[INSTRUCTIONS FOR THE TASK]
Nothing after the line with "scene.render.resolution_x = 1024;" belongs in the copy; extract the lines below from the top through that line, pictures left out.

··· DATASET EXTRACT ···

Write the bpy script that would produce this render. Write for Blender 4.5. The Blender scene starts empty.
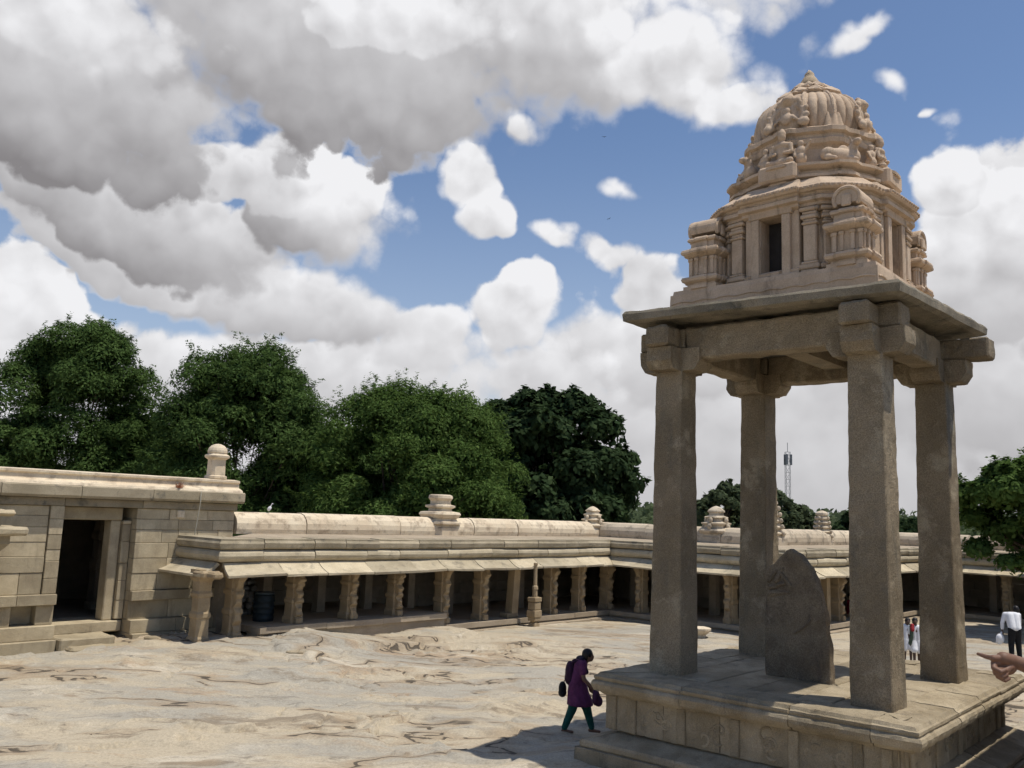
import bpy, bmesh, math, random
import numpy as np
from mathutils import Vector, Matrix
R = math.radians
rng = random.Random(7)
nrg = np.random.default_rng(11)
scene = bpy.context.scene
COL = scene.collection

# ------------------------------------------------------------------ camera
CAMH = 4.2
cam_d = bpy.data.cameras.new('camera'); cam = bpy.data.objects.new('camera', cam_d); COL.objects.link(cam)
cam_d.sensor_width = 36; cam_d.lens = 880.5/1024*36; cam_d.clip_start = .1; cam_d.clip_end = 20000
p_, r_ = .146, .0362
Fv = Vector((0, math.cos(p_), math.sin(p_))); Rv = Vector((1, 0, 0)); Uv = Rv.cross(Fv)
cr = Rv*math.cos(r_)+Uv*math.sin(r_); cu = Uv*math.cos(r_)-Rv*math.sin(r_)
cam.matrix_world = Matrix(((cr.x, cu.x, -Fv.x, 0), (cr.y, cu.y, -Fv.y, 0), (cr.z, cu.z, -Fv.z, CAMH), (0, 0, 0, 1)))
scene.camera = cam
scene.view_settings.view_transform = 'Standard'; scene.view_settings.look = 'None'
scene.view_settings.exposure = 0; scene.view_settings.gamma = 1; scene.view_settings.use_curve_mapping = False
scene.render.resolution_x = 1024; scene.render.resolution_y = 768

# ------------------------------------------------------------------ sun
SUN_AZ, SUN_EL = R(-15), R(70)
sd = Vector((math.cos(SUN_EL)*math.cos(SUN_AZ), math.cos(SUN_EL)*math.sin(SUN_AZ), math.sin(SUN_EL)))
sl = bpy.data.lights.new('sun', 'SUN'); sl.energy = 4.2; sl.angle = R(.5); sl.color = (1, .945, .84)
so = bpy.data.objects.new('sun', sl); COL.objects.link(so)
so.rotation_euler = sd.to_track_quat('Z', 'Y').to_euler(); so.location = sd*60

# ------------------------------------------------------------------ node helper
class N:
    def __init__(s, tree):
        s.t = tree; s.t.nodes.clear()
    def n(s, typ, ins=None, **kw):
        nd = s.t.nodes.new(typ)
        for k, v in kw.items(): setattr(nd, k, v)
        for k, v in (ins or {}).items():
            if isinstance(v, bpy.types.NodeSocket): s.t.links.new(v, nd.inputs[k])
            else: nd.inputs[k].default_value = v
        return nd
    def math(s, op, a, b=None, c=None, clamp=False):
        i = {0: a}
        if b is not None: i[1] = b
        if c is not None: i[2] = c
        return s.n('ShaderNodeMath', i, operation=op, use_clamp=clamp).outputs[0]
    def vm(s, op, a, b=None, scale=None):
        i = {0: a}
        if b is not None: i[1] = b
        if scale is not None: i['Scale'] = scale
        nd = s.n('ShaderNodeVectorMath', i, operation=op)
        return nd.outputs['Value'] if op in ('LENGTH', 'DOT_PRODUCT') else nd.outputs[0]
    def noise(s, vec, scale, detail=4, rough=.55, dist=0):
        return s.n('ShaderNodeTexNoise', {'Vector': vec, 'Scale': scale, 'Detail': detail, 'Roughness': rough, 'Distortion': dist})
    def ss(s, v, lo, hi, a=0., b=1.):
        return s.n('ShaderNodeMapRange', {0: v, 1: lo, 2: hi, 3: a, 4: b}, interpolation_type='SMOOTHSTEP').outputs[0]
    def mix(s, f, a, b, bt='MIX'):
        nd = s.n('ShaderNodeMix', {}, data_type='RGBA', blend_type=bt)
        for k, v in ((0, f), (6, a), (7, b)):
            if isinstance(v, bpy.types.NodeSocket): s.t.links.new(v, nd.inputs[k])
            else: nd.inputs[k].default_value = v if k == 0 else (tuple(v)+(1,))[:4]
        return nd.outputs[2]

# ------------------------------------------------------------------ sky: Nishita plus procedural cumulus in azimuth / elevation
world = bpy.data.worlds.new('World'); scene.world = world; world.use_nodes = True
w = N(world.node_tree)
SKY_STR = .112
sky = w.n('ShaderNodeTexSky', sky_type='NISHITA', sun_disc=False, sun_elevation=SUN_EL, sun_rotation=R(90)-SUN_AZ, altitude=500, air_density=1.0, dust_density=.6, ozone_density=1.6)
P = w.n('ShaderNodeTexCoord').outputs['Generated']
sep = w.n('ShaderNodeSeparateXYZ', {0: P})
az = w.math('MULTIPLY', w.math('ARCTAN2', sep.outputs[0], sep.outputs[1]), 57.2958)
el = w.math('MULTIPLY', w.math('ARCSINE', sep.outputs[2]), 57.2958)
E = w.n('ShaderNodeCombineXYZ', {0: az, 1: el}).outputs[0]
w1 = w.vm('MULTIPLY', w.vm('SUBTRACT', w.noise(P, 5, 1, .5).outputs['Color'], (.5, .5, .5)), (4.5, 4.5, 0))
w2 = w.vm('MULTIPLY', w.vm('SUBTRACT', w.noise(P, 30, 2, .6).outputs['Color'], (.5, .5, .5)), (1.3, 1.3, 0))
E2 = w.vm('ADD', w.vm('ADD', E, w1), w2)
def px2ae(u, v):
    dx, dy = u-512, v-384
    a = math.cos(r_)*dx+math.sin(r_)*dy; b = -math.sin(r_)*dx+math.cos(r_)*dy
    d = (Fv+Rv*(a/880.5)-Uv*(b/880.5)).normalized()
    return math.degrees(math.atan2(d.x, d.y)), math.degrees(math.asin(d.z))
# clouds as ellipses in the sky (angles), far ones first: u, v, rx, ry, clockwise rotation, grey, darkening towards the base
clouds = [(500, 560, 1500, 190, 0, .34, .10), (1500, 60, 300, 120, 0, .3, .2), (-600, 120, 330, 240, 0, .4, .2),
          (800, 440, 440, 140, 0, .40, .20), (1100, 250, 160, 140, 0, .35, .35), (990, 390, 170, 80, 0, .42, .30), (978, 262, 76, 90, 0, .20, .40), (940, 190, 36, 34, 0, .08, .15),
          (650, 292, 46, 36, 16, .22, .25), (608, 260, 42, 24, 6, .14, .20), (554, 246, 32, 20, 0, .12, .15), (640, 350, 110, 50, 0, .34, .30), (560, 380, 90, 46, 0, .32, .30),
          (250, 372, 330, 50, 0, .30, .25), (515, 312, 56, 44, 0, .14, .30), (430, 350, 64, 40, 0, .22, .25), (-20, 330, 170, 60, 10, .16, .25), (15, 290, 66, 44, 30, .10, .15),
          (240, 290, 215, 42, 8, .34, .42), (90, 240, 130, 44, 16, .30, .35), (130, 215, 180, 56, 10, .48, .50), (310, 212, 116, 62, 22, .30, .70), (235, 180, 90, 34, 8, .22, .32),
          (300, -120, 700, 150, 0, .35, .10), (30, 50, 260, 112, 6, .50, .50), (330, 50, 250, 112, 6, .54, .42), (560, 40, 190, 86, 6, .38, .42), (690, 55, 100, 62, 10, .16, .34), (742, 94, 56, 30, 8, .10, .22),
          (400, 20, 120, 44, 0, .16, .20), (60, 8, 150, 44, 0, .22, .2),
          (470, 184, 36, 34, 0, .06, .12), (488, 226, 31, 28, 0, .16, .22), (529, 143, 25, 18, 0, .10, .15), (628, 197, 24, 12, 15, .10, .1), (864, 42, 34, 17, -10, .15, .1), (896, 88, 30, 12, 30, .18, .1), (925, 120, 10, 4, 0, .2, .1)]
fine = w.noise(P, 34, 4, .62).outputs['Fac']
Pw = w.vm('ADD', P, w.vm('SCALE', w2, scale=.016))
def puffs(vec): return w.n('ShaderNodeTexVoronoi', {'Vector': vec, 'Scale': 17., 'Detail': 1.0, 'Roughness': .55, 'Lacunarity': 2.3}, feature='F1', normalize=False).outputs['Distance']
v0 = puffs(Pw); v1 = puffs(w.vm('ADD', Pw, (.010, -.004, .020)))
nz = w.math('ADD', w.math('MULTIPLY', w.math('SUBTRACT', .72, v0), .42), w.math('MULTIPLY', w.math('SUBTRACT', fine, .5), .30))
soft = w.ss(w.n('ShaderNodeSeparateXYZ', {0: w1}).outputs[0], -.5, .6, .10, .34)
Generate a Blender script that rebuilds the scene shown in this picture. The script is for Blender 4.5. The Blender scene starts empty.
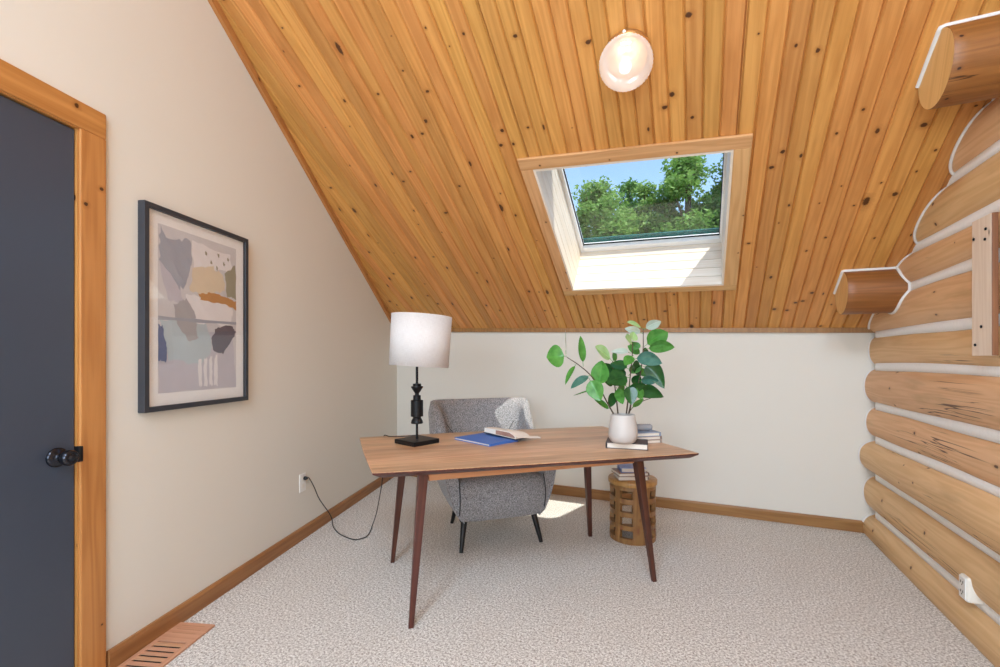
import bpy, bmesh, math, random
from mathutils import Vector, Matrix, noise
R = math.radians
sc = bpy.context.scene
COL = sc.collection

# ------------------------------------------------------------------ helpers
ORG = {}
def lin(r, g, b):
    f = lambda c: (c/255/12.92) if c/255 <= .04045 else ((c/255+.055)/1.055)**2.4
    return (f(r), f(g), f(b), 1)

class MB:
    """collects shapes (world coordinates, metre UVs) for ONE mesh object"""
    def __init__(s): s.v=[]; s.f=[]; s.uv=[]; s.mi=[]; s.sm=[]
    def vert(s, p): s.v.append(Vector(p)); return len(s.v)-1
    def face(s, pts, uvs=None, m=0, sm=False):
        ids=[s.vert(p) for p in pts]
        if uvs is None:
            a=(Vector(pts[1])-Vector(pts[0])); n=a.cross(Vector(pts[2])-Vector(pts[0]))
            if n.length<1e-12: n=Vector((0,0,1))
            a.normalize(); b=n.normalized().cross(a)
            if max((Vector(p)-Vector(pts[0])).dot(a) for p in pts)-min((Vector(p)-Vector(pts[0])).dot(a) for p in pts) > max((Vector(p)-Vector(pts[0])).dot(b) for p in pts)-min((Vector(p)-Vector(pts[0])).dot(b) for p in pts):
                a,b=b,a
            uvs=[((Vector(p)).dot(a),(Vector(p)).dot(b)) for p in pts]
        s.f.append(ids); s.uv.append(uvs); s.mi.append(m); s.sm.append(sm)
    def box(s, c, size, rot=None, m=0, along=None, uo=(0,0)):
        c=Vector(c); h=Vector(size)/2; M=rot or Matrix.Identity(3)
        if along is None: along=max(range(3), key=lambda i:size[i])
        P={}
        for i in (-1,1):
            for j in (-1,1):
                for k in (-1,1): P[(i,j,k)]=Vector((i*h.x,j*h.y,k*h.z))
        Q=[((-1,-1,-1),(-1,-1,1),(-1,1,1),(-1,1,-1)),((1,-1,-1),(1,1,-1),(1,1,1),(1,-1,1)),
           ((-1,-1,-1),(1,-1,-1),(1,-1,1),(-1,-1,1)),((-1,1,-1),(-1,1,1),(1,1,1),(1,1,-1)),
           ((-1,-1,-1),(-1,1,-1),(1,1,-1),(1,-1,-1)),((-1,-1,1),(1,-1,1),(1,1,1),(-1,1,1))]
        base=len(s.v); ix={}
        for k,p in P.items(): ix[k]=s.vert(c+M@p)
        for qi,q in enumerate(Q):
            ax=[0,0,1,1,2,2][qi]; o=[a for a in range(3) if a!=ax]
            if along in o: va=along; ua=[a for a in o if a!=along][0]
            else: ua,va=o
            s.f.append([ix[k] for k in q]); s.uv.append([(P[k][ua]+uo[0]+ (.5 if ax!=2 else 0)*0,P[k][va]+uo[1]) for k in q]); s.mi.append(m); s.sm.append(False)
    def grid(s, rows, cu=False, cv=False, m=0, sm=True, flip=False, uscale=1, swap=False, mf=None, skip=None):
        """rows[i][j] points; cu closes j, cv closes i"""
        nr=len(rows); nc=len(rows[0]); ids=[[s.vert(p) for p in r] for r in rows]
        mid=rows[nr//2]; U=[0]
        for j in range(nc): U.append(U[-1]+(Vector(mid[(j+1)%nc])-Vector(mid[j])).length)
        V=[0]
        for i in range(nr): V.append(V[-1]+(Vector(rows[(i+1)%nr][nc//2])-Vector(rows[i][nc//2])).length)
        for i in range(nr if cv else nr-1):
            for j in range(nc if cu else nc-1):
                if skip and skip(i,j): continue
                q=[(i,j),(i,j+1),(i+1,j+1),(i+1,j)]
                f=[ids[a%nr][b%nc] for a,b in q]; uv=[(U[b],V[a]) if not swap else (V[a],U[b]) for a,b in q]
                if len(set(f))<3: continue
                if flip: f.reverse(); uv.reverse()
                s.f.append(f); s.uv.append(uv); s.mi.append(mf(i,j) if mf else m); s.sm.append(sm)
        return ids
    def lathe(s, prof, c=(0,0,0), n=32, m=0, M=None, sm=True, mf=None):
        c=Vector(c); M=M or Matrix.Identity(3); rows=[]
        for r,z in prof:
            rows.append([c+M@Vector((r*math.cos(2*math.pi*k/n),r*math.sin(2*math.pi*k/n),z)) for k in range(n)])
        s.grid(rows,cu=True,m=m,sm=sm,mf=mf)
        for row,fl in ((rows[0],True),(rows[-1],False)):
            if (row[0]-row[n//2]).length>1e-5:
                s.face(list(reversed(row)) if fl else row, m=m if not mf else mf(0 if fl else len(rows)-2,0))
    def tube(s, pts, r, n=10, m=0, cap=True):
        pts=[Vector(p) for p in pts]; rr=r if isinstance(r,(list,tuple)) else [r]*len(pts)
        rows=[]; up=None
        for i,p in enumerate(pts):
            t=(pts[min(i+1,len(pts)-1)]-pts[max(i-1,0)])
            t=t.normalized() if t.length>1e-9 else Vector((0,0,1))
            if up is None:
                up=Vector((0,0,1)) if abs(t.z)<.9 else Vector((1,0,0))
            a=(up-t*up.dot(t)).normalized(); b=t.cross(a); up=a
            rows.append([p+(a*math.cos(2*math.pi*k/n)+b*math.sin(2*math.pi*k/n))*rr[i] for k in range(n)])
        s.grid(rows,cu=True,m=m)
        if cap: s.face(list(reversed(rows[0])),m=m); s.face(rows[-1],m=m)
    def prism(s, poly, o, X, Y, N, t, m=0, sm=False, mtop=None):
        """polygon in plane (o,X,Y), extruded t along N"""
        o,X,Y,N=map(Vector,(o,X,Y,N)); a=[o+X*x+Y*y for x,y in poly]; b=[p+N*t for p in a]
        uv=[(x,y) for x,y in poly]
        s.face(list(reversed(a)),list(reversed(uv)),m); s.face(b,uv,m if mtop is None else mtop)
        L=0
        for i in range(len(a)):
            j=(i+1)%len(a); d=(a[j]-a[i]).length
            s.face([a[i],a[j],b[j],b[i]],[(0,L),(0,L+d),(t,L+d),(t,L)] if t<.5 else [(L,0),(L+d,0),(L+d,t),(L,t)],m,sm); L+=d
    def build(s, name, mats, parent=None, org=None, bevel=0, sub=0, seg=2, fix=True, weld=False):
        if not isinstance(mats,(list,tuple)): mats=[mats]
        if parent is not None: o=ORG[parent.name]
        elif org is not None: o=Vector(org)
        else:
            lo=[min(v[i] for v in s.v) for i in range(3)]; hi=[max(v[i] for v in s.v) for i in range(3)]
            o=Vector(((lo[0]+hi[0])/2,(lo[1]+hi[1])/2,lo[2]))
        me=bpy.data.meshes.new(name); me.from_pydata([tuple(v-o) for v in s.v],[],s.f)
        ul=me.uv_layers.new(name='UVMap'); k=0
        for f,uv in zip(s.f,s.uv):
            for q in uv: ul.data[k].uv=q; k+=1
        me.polygons.foreach_set('material_index',s.mi); me.polygons.foreach_set('use_smooth',s.sm)
        for m in mats: me.materials.append(m)
        if fix:
            bm=bmesh.new(); bm.from_mesh(me)
            if weld: bmesh.ops.remove_doubles(bm,verts=bm.verts,dist=1e-5)
            bmesh.ops.recalc_face_normals(bm,faces=bm.faces); bm.to_mesh(me); bm.free()
        me.validate(); me.update()
        ob=bpy.data.objects.new(name,me); COL.objects.link(ob); ORG[ob.name]=o
        if parent is not None: ob.parent=parent
        else: ob.location=o
        if bevel:
            b=ob.modifiers.new('bevel','BEVEL'); b.width=bevel; b.segments=seg; b.limit_method='ANGLE'; b.angle_limit=R(40); b.harden_normals=False
        if sub:
            b=ob.modifiers.new('sub','SUBSURF'); b.levels=sub; b.render_levels=sub
        return ob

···

[RIGHT ANSWER]
Write the bpy script that would produce this render. Write for Blender 4.5. The Blender scene starts empty.
import bpy, bmesh, math, random
import numpy as np
from mathutils import Vector, Matrix
R = math.radians
rng = random.Random(7)
nrg = np.random.default_rng(11)
scene = bpy.context.scene
COL = scene.collection

# ------------------------------------------------------------------ camera
CAMH = 4.2
cam_d = bpy.data.cameras.new('camera'); cam = bpy.data.objects.new('camera', cam_d); COL.objects.link(cam)
cam_d.sensor_width = 36; cam_d.lens = 880.5/1024*36; cam_d.clip_start = .1; cam_d.clip_end = 20000
p_, r_ = .146, .0362
Fv = Vector((0, math.cos(p_), math.sin(p_))); Rv = Vector((1, 0, 0)); Uv = Rv.cross(Fv)
cr = Rv*math.cos(r_)+Uv*math.sin(r_); cu = Uv*math.cos(r_)-Rv*math.sin(r_)
cam.matrix_world = Matrix(((cr.x, cu.x, -Fv.x, 0), (cr.y, cu.y, -Fv.y, 0), (cr.z, cu.z, -Fv.z, CAMH), (0, 0, 0, 1)))
scene.camera = cam
scene.view_settings.view_transform = 'Standard'; scene.view_settings.look = 'None'
scene.view_settings.exposure = 0; scene.view_settings.gamma = 1; scene.view_settings.use_curve_mapping = False
scene.render.resolution_x = 1024; scene.render.resolution_y = 768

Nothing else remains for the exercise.